A Kodak Moment – In Words

One of the most difficult things to do in the face of adversity, particularly when the creaking of the beams that we have always relied upon to support the metaphorical roof and walls around us is replaced by the faint sound of splintering wood, is to “find” an image or a memory to remind us that things weren’t always as desperate and dark as they may seem and that there is hope, if not a reasonable likelihood that they won’t remain that way forever.  I know, because I (and many of the people I’ve loved over the years) have been in that place.  And yet, I’m convinced that it is critical to not only “locate” those images and memories, but to keep them firmly fixed in the forefront of our minds at all times if we are to have any chance of dispelling that darkness.  The good news is that all of us images and memories like the ones I’m talking about tucked away in the recesses of our minds or in a dusty file folder for just such an occasion – a “picture” of a simpler, perhaps healthier, time in our and/or our loved one’s lives, a time of innocence, of unfiltered joy, of peace, of hope and of endless possibilities. I know I do . . .

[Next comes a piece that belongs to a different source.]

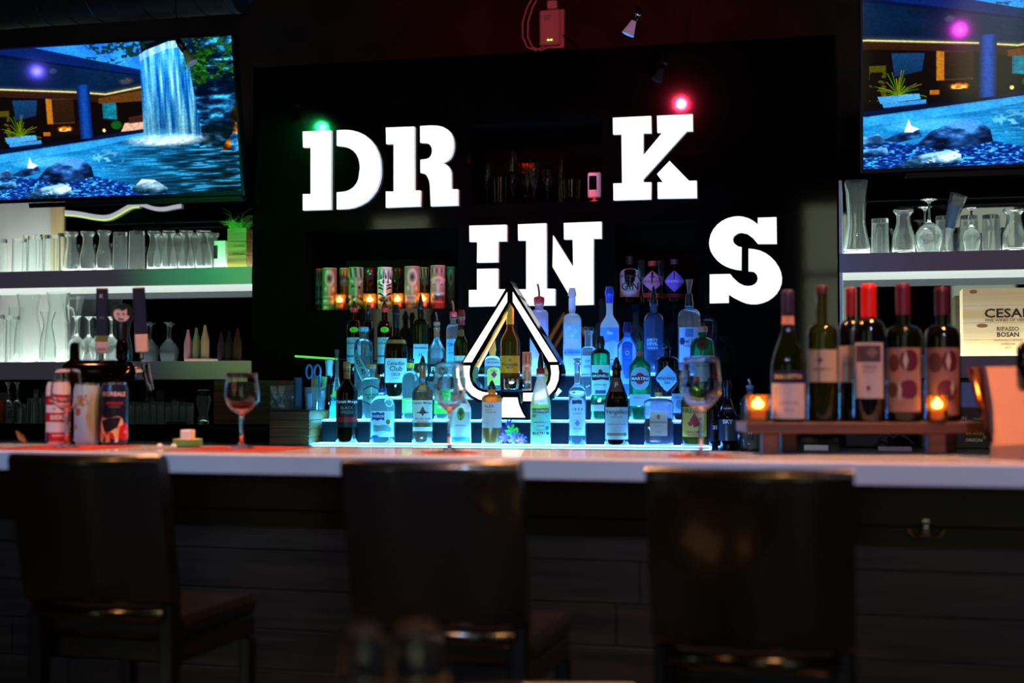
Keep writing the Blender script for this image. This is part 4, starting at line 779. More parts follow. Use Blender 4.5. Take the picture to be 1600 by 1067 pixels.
B('vodka_bottle', 'pale blue vodka bottle with a red stopper near the spade light on the top step', 697, 719, 470, 494, 506, 518, 3, 'clear2', 'spout', .42, [lab(530, 574, (120, 180, 214), 66, [('CIROC', .2, .8, (30, 60, 110)), ('VODKA', .5, .6, (30, 60, 110))])], 'water', 520, 'round', capc=(170, 30, 34))
B('irish_whiskey_bottle', 'green whiskey bottle with a red and green capsule touching the spade light', 709, 732, 484, 494, 520, 540, 2, 'dkgreen', 'capsule', .42, [lab(556, 590, (206, 216, 200), 64, [('JAMESON', .3, .86, (20, 60, 40))]), lab(514, 526, (150, 90, 50), 60, [], 'circle')], 'dark', 540, 'soft', capc=(140, 26, 30), capy=508, neck=[(493, 498, (60, 130, 60))])
B('pink_gin_bottle', 'tall pink frosted bottle with a red spout stopper behind the right of the spade light', 828, 857, 443.6, 472, 484, 492, 3, 'pink', 'spout', .46, [lab(500, 560, (206, 180, 220), 40, [('PINK', .3, .5, (150, 60, 120))])], None, None, 'round', capc=(200, 24, 28))
B('vodka_bottle', 'frosted vodka bottle with a pale capsule standing right of the spade light', 880, 908.6, 450, 458, 490, 503, 3, 'frost', 'capsule', .34, [lab(546, 556, (120, 160, 214), 60, [('BELVEDERE', .5, 1.0, (40, 60, 130))]), lab(506, 530, (166, 196, 230), 60, [], art=[('diamond', (200, 220, 240), -.3, .3, .3, .2), ('diamond', (200, 220, 240), .3, .5, .3, .2), ('diamond', (200, 220, 240), 0, .8, .3, .2)])], 'water', 534, 'round', capc=(206, 190, 210), capy=462, neck=[(466, 486, (190, 190, 220))])
B('vodka_bottle', 'frosted blue vodka bottle with white birds and a blue cap on the top step', 938, 967.6, 447.7, 456, 490, 510, 3, 'frost', 'capsule', .36, [lab(512, 578, (96, 150, 226), 66, [('GREY GOOSE', .8, .8, (230, 240, 250))], art=[('wave', (206, 220, 244), 0, .55, 1, .22), ('diamond', (240, 246, 250), .05, .14, .34, .035), ('diamond', (240, 246, 250), -.12, .12, .10, .06)])], None, None, 'soft', capc=(34, 60, 170), capy=474)
B('vodka_bottle', 'deep blue vodka bottle with pale lettering and black pourer on the top step', 1006, 1038, 446.5, 474, 488, 505, 3, 'blue', 'pourer', .34, [], 'navy', 506, 'round')
o = col.objects[-1]
o = [q for q in col.objects if q.get('label', '').startswith('deep blue vodka')][0]
s_ = scale(o.location); Rb = 16 * s_
for t, y in (('DIRTY', 532), ('DEVIL', 538), ('VODKA', 544.5)):
    text_part(t, lambda x, z: ((Rb + .0016) * math.sin(x / Rb), -(Rb + .0016) * math.cos(x / Rb), z), .044, -.006, atY(1022, y, TY[3] + .057).z - TZ[3], paint((170, 206, 235)), o, bold=.03)
B('vodka_bottle', 'clear vodka bottle with a large white label and dark cap, rightmost on the top step', 1060, 1095, 459, 476, 482, 496, 3, 'clear2', 'capsule', .30, [lab(512, 566, (176, 210, 240), 60, [('Ketel One', .40, .9, (16, 24, 60)), ('VODKA', .54, .5, (30, 60, 120))], art=[('rect', (90, 140, 200), 0, .16, .34, .12), ('rect', (30, 60, 130), -.62, .40, .2, .10)])], 'water', 504, 'round', capc=(40, 36, 40), capy=476, neck=[(478, 480, (60, 150, 230))])
# steel measured pourer standing up from that bottle belongs to it
o = [q for q in col.objects if q.get('label', '').startswith('clear vodka bottle with a large')][0]
z0 = atY(1078, 459, TY[3] + .057).z - TZ[3]; MB().lathe([(0, z0), (.007, z0), (.008, z0 + .018), (.014, z0 + .05), (.0145, z0 + .056), (.012, z0 + .056), (.0, z0 + .03)], 18).build('measure', shell('clear_glass', (.93, .97, 1, 1), .11), o)
# tiki cup on the third step
# ------------------------------------------------------------------ gins and little glasses in the right niche
NZ3 = NICHE[2][2] + .0004; NZ2 = NICHE[1][2] + .0004; NZ1 = NICHE[0][2] + .0004
B('gin_bottle', 'broad gin bottle with a cream arched label at the left of the right niche', 968, 1002, 400, 414, 418, 424, (6.02, NZ3), 'brown', 'cork', .28, [lab(421, 465, (196, 170, 166), 66, [('ROSEMONT', .26, .82, BK), ('GIN', .62, .7, BK), ('MONTREAL', .78, .4, GY)], 'arch', art=[('circle', (90, 40, 40), 0, .40, .07, .04)])], None, None, 'round', capc=(30, 26, 28))
B('gin_bottle', 'black gin bottle with a pink diamond label in the middle of the right niche', 1003, 1037, 408, 416, 420, 428, (6.02, NZ3), 'black', 'cork', .30, [lab(424, 457, (206, 120, 150), 66, [("HENDRICK'S", .52, .8, (90, 40, 60))], 'diamond', art=[('diamond', (60, 20, 40), 0, .3, .25, .06)]), lab(459, 466, (190, 60, 60), 80, [])], None, None, 'round', capc=(150, 60, 50))
B('gin_bottle', 'black gin bottle with a violet diamond label at the right of the right niche', 1038, 1071, 405, 413, 418, 428, (6.02, NZ3), 'black', 'cork', .30, [lab(424, 457, (130, 84, 190), 66, [("HENDRICK'S", .5, .8, (190, 160, 220))], 'diamond'), lab(460, 466, (120, 40, 70), 80, [])], None, None, 'round', capc=(60, 40, 46))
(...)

Late in the seventh inning of the 1995 Major League All Start game, I left my son and my wife “glued” to the TV set, wondering if the Florida Marlins’ only “contribution” to the National League team, Jeff Conine, actually would get a chance to play, and headed off to bed in anticipation of an early morning meeting.  Ashley, who had given up everything having to do with baseball for Lent three years earlier and already was totally disgusted by the fact that the game had interfered with her ability to watch yet another episode of Scoobie Doo on the Cartoon Network (at the time, we had to install a “screen saver” on the T.V. to keep the picture tube from burning the image of Shaggy into the glass!?!) quickly followed my lead.  Before I knew it, Ashley had changed into one of my “big T’s” and crawled into bed beside me.  After adjusting the sheets, “fluffing” Cyndy’s pillow and turning off the bedside light, Ashley rolled over, snuggled up next to me and draped her arm over my shoulder.  As she did, she let out a big sigh and whispered, “it just doesn’t get any better than this!”

Seventeen years later, I still remember that moment as vividly as if it happened yesterday for two reasons.  First, it marked the first and, truth be told, the only time a woman occupying that geographic position in my bed would ever utter that sentiment (a little self-deprecating humor for those of you who don’t know me)!  Second and, far more importantly, I remember it because, though I don’t recall verbalizing it at the time, Ashley was right – it didn’t (and it wasn’t likely to) get any simpler or any better than that!